Gather all lines in the data that hold the string "follow".

(INFORMATION SUPPLIED):

━━━━━━━━━━━━━━━━━━━━

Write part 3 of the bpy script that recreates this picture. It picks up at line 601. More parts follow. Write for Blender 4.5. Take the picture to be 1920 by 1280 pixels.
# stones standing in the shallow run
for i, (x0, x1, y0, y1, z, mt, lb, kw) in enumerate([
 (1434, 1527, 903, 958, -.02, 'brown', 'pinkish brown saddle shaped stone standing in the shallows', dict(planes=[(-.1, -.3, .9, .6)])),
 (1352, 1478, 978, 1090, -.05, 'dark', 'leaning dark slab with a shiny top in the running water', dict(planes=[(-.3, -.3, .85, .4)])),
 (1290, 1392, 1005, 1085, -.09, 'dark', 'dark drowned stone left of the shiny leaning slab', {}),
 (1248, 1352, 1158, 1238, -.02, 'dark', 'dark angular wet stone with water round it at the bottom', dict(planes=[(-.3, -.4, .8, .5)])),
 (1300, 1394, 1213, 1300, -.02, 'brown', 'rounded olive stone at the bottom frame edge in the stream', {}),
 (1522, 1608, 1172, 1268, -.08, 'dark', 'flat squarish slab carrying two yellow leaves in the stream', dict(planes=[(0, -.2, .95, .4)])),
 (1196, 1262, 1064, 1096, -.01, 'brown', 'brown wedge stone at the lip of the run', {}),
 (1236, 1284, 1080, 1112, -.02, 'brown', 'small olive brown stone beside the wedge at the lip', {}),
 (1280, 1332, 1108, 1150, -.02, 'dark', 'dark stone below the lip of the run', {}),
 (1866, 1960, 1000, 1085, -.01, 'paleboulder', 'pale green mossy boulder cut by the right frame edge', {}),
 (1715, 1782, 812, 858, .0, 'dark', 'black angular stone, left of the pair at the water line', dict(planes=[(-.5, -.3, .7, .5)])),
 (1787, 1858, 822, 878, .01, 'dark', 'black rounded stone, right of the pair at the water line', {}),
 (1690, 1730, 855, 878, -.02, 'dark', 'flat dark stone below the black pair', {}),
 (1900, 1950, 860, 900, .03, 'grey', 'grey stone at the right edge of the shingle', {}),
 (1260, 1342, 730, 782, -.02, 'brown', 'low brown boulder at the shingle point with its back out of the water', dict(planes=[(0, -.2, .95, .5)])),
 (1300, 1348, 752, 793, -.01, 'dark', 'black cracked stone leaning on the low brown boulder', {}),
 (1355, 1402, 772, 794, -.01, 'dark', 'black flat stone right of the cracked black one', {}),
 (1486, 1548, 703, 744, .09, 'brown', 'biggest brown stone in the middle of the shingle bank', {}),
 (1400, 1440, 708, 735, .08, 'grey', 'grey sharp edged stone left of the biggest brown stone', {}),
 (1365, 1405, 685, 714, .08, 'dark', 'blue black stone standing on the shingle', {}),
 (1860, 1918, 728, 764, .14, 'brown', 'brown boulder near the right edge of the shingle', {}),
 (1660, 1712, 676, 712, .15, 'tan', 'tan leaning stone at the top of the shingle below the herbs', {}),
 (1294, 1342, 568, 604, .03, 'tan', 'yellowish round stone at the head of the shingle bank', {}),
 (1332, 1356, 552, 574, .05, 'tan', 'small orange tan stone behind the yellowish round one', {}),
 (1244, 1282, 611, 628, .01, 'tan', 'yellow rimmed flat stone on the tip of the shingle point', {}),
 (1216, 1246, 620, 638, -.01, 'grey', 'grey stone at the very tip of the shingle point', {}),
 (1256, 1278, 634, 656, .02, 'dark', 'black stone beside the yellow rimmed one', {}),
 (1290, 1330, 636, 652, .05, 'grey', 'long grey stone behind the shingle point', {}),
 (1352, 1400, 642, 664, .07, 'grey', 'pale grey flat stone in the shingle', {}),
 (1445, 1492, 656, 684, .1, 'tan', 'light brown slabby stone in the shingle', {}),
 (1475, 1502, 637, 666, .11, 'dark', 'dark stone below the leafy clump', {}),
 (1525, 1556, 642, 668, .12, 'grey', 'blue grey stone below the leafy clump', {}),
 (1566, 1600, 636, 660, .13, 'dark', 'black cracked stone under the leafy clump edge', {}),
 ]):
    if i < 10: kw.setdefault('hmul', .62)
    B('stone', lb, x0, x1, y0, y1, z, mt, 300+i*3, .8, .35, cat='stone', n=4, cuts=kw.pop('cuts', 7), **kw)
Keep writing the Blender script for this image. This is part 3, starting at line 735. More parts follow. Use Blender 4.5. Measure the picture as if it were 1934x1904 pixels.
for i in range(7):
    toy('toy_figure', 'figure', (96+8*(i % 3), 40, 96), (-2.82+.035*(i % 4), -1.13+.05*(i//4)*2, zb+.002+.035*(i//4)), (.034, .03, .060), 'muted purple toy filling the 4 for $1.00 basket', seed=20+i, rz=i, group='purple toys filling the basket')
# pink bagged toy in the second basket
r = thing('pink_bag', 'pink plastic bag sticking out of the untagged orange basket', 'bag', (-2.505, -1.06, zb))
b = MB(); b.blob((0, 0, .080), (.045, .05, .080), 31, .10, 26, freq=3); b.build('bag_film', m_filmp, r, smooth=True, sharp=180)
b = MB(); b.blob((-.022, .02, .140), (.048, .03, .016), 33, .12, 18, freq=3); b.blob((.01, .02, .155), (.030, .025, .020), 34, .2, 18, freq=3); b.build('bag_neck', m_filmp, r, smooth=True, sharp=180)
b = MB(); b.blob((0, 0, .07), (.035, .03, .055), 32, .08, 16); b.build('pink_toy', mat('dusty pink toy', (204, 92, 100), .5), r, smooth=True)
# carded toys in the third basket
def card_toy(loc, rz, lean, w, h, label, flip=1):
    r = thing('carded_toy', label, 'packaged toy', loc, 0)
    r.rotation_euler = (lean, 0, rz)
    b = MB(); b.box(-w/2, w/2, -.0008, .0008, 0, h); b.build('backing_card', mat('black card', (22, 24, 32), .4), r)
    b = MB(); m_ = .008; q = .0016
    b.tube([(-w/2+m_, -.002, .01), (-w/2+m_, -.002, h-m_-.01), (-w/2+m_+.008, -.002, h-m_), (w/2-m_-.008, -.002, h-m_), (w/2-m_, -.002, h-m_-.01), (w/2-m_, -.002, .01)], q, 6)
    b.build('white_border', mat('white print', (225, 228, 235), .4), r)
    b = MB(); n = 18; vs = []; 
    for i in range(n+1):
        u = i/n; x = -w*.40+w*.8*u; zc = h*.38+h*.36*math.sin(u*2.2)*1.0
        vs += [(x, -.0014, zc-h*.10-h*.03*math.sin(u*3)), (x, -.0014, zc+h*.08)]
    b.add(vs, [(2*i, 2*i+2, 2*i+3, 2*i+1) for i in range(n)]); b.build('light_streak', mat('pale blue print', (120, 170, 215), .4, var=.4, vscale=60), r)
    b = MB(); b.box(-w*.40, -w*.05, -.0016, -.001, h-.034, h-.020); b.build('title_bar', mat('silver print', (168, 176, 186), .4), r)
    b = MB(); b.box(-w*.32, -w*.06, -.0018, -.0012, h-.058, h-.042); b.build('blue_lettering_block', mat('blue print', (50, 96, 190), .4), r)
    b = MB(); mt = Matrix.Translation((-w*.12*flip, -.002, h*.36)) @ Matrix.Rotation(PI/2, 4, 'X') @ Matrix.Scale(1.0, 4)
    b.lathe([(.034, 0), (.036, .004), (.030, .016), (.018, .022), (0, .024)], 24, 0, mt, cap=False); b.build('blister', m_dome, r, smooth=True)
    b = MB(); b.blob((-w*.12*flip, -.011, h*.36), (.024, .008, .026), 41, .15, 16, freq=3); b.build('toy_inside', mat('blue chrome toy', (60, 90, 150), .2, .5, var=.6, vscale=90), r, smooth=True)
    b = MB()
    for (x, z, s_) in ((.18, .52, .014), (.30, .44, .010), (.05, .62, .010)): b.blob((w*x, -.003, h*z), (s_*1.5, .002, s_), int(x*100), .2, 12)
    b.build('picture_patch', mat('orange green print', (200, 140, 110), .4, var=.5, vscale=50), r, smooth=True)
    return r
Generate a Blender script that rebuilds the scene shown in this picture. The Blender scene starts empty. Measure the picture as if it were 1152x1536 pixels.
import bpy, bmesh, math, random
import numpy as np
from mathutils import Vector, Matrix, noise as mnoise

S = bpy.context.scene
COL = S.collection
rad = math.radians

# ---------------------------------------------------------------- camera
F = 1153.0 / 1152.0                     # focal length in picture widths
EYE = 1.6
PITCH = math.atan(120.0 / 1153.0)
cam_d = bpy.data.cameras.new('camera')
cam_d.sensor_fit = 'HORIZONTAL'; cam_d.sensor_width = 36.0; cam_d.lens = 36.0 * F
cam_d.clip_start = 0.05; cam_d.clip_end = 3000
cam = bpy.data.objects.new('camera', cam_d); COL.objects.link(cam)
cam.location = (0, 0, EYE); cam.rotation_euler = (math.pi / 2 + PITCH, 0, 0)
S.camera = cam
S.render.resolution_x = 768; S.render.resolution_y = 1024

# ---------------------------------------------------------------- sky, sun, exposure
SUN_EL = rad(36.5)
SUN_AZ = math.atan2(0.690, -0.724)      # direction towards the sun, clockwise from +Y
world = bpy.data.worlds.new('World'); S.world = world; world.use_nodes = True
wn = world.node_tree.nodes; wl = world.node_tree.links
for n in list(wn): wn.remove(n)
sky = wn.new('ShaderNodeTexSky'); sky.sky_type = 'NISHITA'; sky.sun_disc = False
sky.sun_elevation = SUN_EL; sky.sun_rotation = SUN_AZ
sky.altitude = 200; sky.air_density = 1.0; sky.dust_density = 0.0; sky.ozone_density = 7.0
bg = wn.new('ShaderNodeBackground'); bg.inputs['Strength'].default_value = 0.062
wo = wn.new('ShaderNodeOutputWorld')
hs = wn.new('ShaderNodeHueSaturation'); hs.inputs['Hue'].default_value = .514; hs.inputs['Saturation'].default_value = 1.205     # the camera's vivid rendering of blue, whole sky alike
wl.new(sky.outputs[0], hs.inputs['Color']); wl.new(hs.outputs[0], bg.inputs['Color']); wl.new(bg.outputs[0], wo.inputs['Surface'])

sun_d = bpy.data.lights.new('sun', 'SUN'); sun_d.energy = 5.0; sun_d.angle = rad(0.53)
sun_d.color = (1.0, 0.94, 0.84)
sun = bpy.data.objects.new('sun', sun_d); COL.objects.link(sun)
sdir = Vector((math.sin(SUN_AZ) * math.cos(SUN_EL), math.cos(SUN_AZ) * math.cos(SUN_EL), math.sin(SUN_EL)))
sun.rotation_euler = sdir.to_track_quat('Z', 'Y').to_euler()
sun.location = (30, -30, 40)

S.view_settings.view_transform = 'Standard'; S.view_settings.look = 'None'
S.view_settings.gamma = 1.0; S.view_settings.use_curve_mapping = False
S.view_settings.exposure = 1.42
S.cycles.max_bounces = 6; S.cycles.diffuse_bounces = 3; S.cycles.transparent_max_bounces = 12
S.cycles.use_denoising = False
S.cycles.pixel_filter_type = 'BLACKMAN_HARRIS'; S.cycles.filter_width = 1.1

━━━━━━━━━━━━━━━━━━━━

(TASK RESPONSE):
Write part 3 of the bpy script that recreates this picture. It picks up at line 601. More parts follow. Write for Blender 4.5. Take the picture to be 1920 by 1280 pixels.
Keep writing the Blender script for this image. This is part 3, starting at line 735. More parts follow. Use Blender 4.5. Measure the picture as if it were 1934x1904 pixels.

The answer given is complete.